Não é preciso pensar muito que as autarquias poupam se nas ruas existirem menos árvores. Não precisam de varrer as folhas, nem regar, nem podar. Apenas gostam de ver crescer os prédios porque estes dão-lhes fartos frutos que lhes enchem as contas bancárias de preferência no estrangeiro.
É claro que há excepções. Infelizmente poucas.
Em Lisboa qq imbecil pega numa serra e corta uma árvore sem que daí lhe venha qq incómodo. Perto da minha casa há um pinheiro e um choupo que são cortados várias vezes por ano porque - soube há pouco - para além de taparem a vista dá azar ter árvores junto à casa.
Enfim! Já falei demais. As minhas desculpas
Bom, já agora permitam-me que me defenda no que me parece ter sido um mal entendido.
O facto de não ser apreciador de Plátanos não quer dizer que seja contra as árvores. Se lerem bem o que publiquei não referi abate de árvores mas sim a substituição. Já plantei dezenas de árvores, tenho um jardim repleto de grandes árvores.
Felizmente Alcobaça é também uma cidade bastante verde e repleta de árvores e orgulho-me disso.
Em Alcobaça(e isso creio que não devem saber), todos os anos na Primavera centenas de pessoas recorrem aos serviços de saúde com problemas respiratórios relativamente graves relacionados com o "pó" dos Plátanos. A cidade está repleta de plátanos e será um crime a sua substituição numa das muitas praças da cidade?
Quanto às podas, peço-lhes que visitem as grandes cidades Europeias e vejam o estado em que se encontram as árvores deles. As nossas árvores têm um aspecto descuidado e isso é um facto.
E já agora, será que por ter uma opinião diferente sou ignorante?

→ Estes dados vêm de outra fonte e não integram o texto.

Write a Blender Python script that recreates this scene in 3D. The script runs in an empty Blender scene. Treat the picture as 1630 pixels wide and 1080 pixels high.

Será que por apreciar outros tipos de vegetação sou analfabruto? Onde está a liberdade de expressão, o respeito pelo próximo e a tolerância?! Ninguém mais do que eu tem tanta estima na natureza e gosta tanto de espaços verdes, acreditem!
Não vamos começar por aí a plantar árvores "à maluca" só porque é bom ter árvores. Até isso necessita de ser pensado. Tem de haver equilíbrio.